自然がお膳立てした千載一遇の出合いを鮮やかに浮かび上がらせる
5月の爽やかな空を期待して出かけた八甲田の森。標高を上げるとまだ新緑には早く、空もどんよりとしていた。それでも冬から春へ季節が動くときの風景は面白く、気になる風景を見つけては撮影を進めていた。そんな折、頭上に大きな日暈(にちうん)を発見。その下には見事な環水平アークを伴っている。千載一遇のチャンス到来。この現象はスケールが大きいので手持ちの超広角ズームに切り換え、樹や残雪と調和する場所を急ぎ探して撮影を試みた。とはいえ、肉眼では鮮やかに見えている現象も、撮影をしてモニターで確認するとなかなか想定通りには写っていない。
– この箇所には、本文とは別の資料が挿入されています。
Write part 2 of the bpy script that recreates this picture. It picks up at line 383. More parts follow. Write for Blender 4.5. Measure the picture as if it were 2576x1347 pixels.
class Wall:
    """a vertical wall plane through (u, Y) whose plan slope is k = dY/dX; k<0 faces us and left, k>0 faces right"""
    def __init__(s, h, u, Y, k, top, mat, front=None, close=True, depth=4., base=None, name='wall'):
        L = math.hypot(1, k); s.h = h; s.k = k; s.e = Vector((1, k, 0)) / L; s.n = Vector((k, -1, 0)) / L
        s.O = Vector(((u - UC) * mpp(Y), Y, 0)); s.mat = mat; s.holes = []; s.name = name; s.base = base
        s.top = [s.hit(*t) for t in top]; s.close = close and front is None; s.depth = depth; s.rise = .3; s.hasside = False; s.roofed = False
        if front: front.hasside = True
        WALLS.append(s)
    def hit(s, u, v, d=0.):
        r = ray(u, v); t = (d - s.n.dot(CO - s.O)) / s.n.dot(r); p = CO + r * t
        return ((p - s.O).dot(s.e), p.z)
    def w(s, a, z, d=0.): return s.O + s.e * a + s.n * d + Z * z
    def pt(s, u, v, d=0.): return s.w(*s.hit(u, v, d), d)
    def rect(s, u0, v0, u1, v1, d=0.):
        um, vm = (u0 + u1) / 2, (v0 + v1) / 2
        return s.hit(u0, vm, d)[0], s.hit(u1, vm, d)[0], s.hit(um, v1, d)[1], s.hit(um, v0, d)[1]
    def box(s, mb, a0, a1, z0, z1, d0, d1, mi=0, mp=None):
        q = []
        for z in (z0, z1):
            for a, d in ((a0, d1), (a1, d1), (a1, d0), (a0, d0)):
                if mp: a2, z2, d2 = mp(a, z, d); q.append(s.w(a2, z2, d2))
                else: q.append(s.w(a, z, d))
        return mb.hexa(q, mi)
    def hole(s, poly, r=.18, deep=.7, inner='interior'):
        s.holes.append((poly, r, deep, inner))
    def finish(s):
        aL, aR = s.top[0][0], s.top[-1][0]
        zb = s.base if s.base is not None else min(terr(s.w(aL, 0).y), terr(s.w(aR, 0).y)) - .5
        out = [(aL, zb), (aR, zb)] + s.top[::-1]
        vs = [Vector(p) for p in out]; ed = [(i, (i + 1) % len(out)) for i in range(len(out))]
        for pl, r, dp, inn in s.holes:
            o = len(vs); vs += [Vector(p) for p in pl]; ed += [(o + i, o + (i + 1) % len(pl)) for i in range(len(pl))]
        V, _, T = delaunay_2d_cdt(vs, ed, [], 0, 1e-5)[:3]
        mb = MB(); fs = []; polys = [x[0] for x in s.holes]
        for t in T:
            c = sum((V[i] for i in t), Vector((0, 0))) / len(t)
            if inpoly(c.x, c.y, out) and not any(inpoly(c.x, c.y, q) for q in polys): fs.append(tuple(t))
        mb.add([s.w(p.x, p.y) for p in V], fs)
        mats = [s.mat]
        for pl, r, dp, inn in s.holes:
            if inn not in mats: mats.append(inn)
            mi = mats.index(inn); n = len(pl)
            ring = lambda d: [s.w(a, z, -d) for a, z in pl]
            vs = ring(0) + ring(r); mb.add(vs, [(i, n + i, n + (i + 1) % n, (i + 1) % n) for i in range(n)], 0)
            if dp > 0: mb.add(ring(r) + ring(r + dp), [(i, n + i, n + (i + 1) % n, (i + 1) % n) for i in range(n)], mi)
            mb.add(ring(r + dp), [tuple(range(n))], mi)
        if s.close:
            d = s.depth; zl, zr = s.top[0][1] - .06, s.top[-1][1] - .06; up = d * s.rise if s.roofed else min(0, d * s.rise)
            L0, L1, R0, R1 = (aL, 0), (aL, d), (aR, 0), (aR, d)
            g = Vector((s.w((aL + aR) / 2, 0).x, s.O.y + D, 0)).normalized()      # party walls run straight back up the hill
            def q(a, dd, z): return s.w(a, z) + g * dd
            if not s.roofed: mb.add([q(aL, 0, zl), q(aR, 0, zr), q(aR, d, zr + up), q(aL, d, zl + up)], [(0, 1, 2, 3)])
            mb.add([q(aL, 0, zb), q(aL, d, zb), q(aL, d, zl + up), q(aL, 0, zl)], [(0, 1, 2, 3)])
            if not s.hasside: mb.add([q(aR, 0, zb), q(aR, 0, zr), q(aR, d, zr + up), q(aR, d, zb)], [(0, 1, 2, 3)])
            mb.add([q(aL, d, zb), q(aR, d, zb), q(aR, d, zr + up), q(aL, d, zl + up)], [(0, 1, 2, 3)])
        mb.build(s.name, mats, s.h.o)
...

RAW現像の出番である。
Before(現像処理前)
自然が見せてくれた貴重な場面なので、超広角ズームを使って余すところなく画面内に取り入れることが必要。またいつ消えるかわからない現象なので素早く撮影することも大事。設定にこだわっている場合ではない。どんどん撮影してRAW現像で対処したい。
After(RAW現像)
- 日暈の中心に太陽がある。この場面でいえば、その部分だけ極端に明るいため、画面全体を適正露出にすると確実に太陽は白飛びする。強く白飛びさせてしまうとRAW現像時に階調を戻すことが難しくなるので、多少アンダー目に撮影しておくことがコツ。
- 画面のポイントは日暈と環水平アークなので、これが画面の中で印象に残りやすい位置、つまり画面の中央あたりに配置されると、構図はまとまりやすい。あまり画面の端に置かないようにしたい。
- 画面の上は空、下は残雪の森を少し見せているが、これは場所の雰囲気を語りつつ画面を窮屈に感じさせない工夫。とくに画面下部の要素は、八甲田らしさを少しでも伝えるためには必要な要素だ。
Step1
暗めに撮影した画像の明るさを適正に戻す作業をする。白飛びをさせないように撮影しているので、多少明るくしてもデータは残っているので、白飛びを気にする必要はない。
Step2
適正な明るさにしたことで、太陽を中心とした部分が白飛び気味になったので、「ハイライト」を使うことで階調をしっかりと取り戻す調整を行った。
Step3
逆光での撮影によって暗くなってしまった画面下部の調子を取り戻す作業を行う。この場合は「シャドウ」を使うことがポイント。
Step4
フラットな印象から抜け出すためメリハリを付けたい。そのためには「明瞭度」をプラス側に調整することがポイントである。
Step5
少し空の青がくすんだように見えるので、それに対処するために「HSL/カラー」の「カラー」から「ブルー」だけを調整する。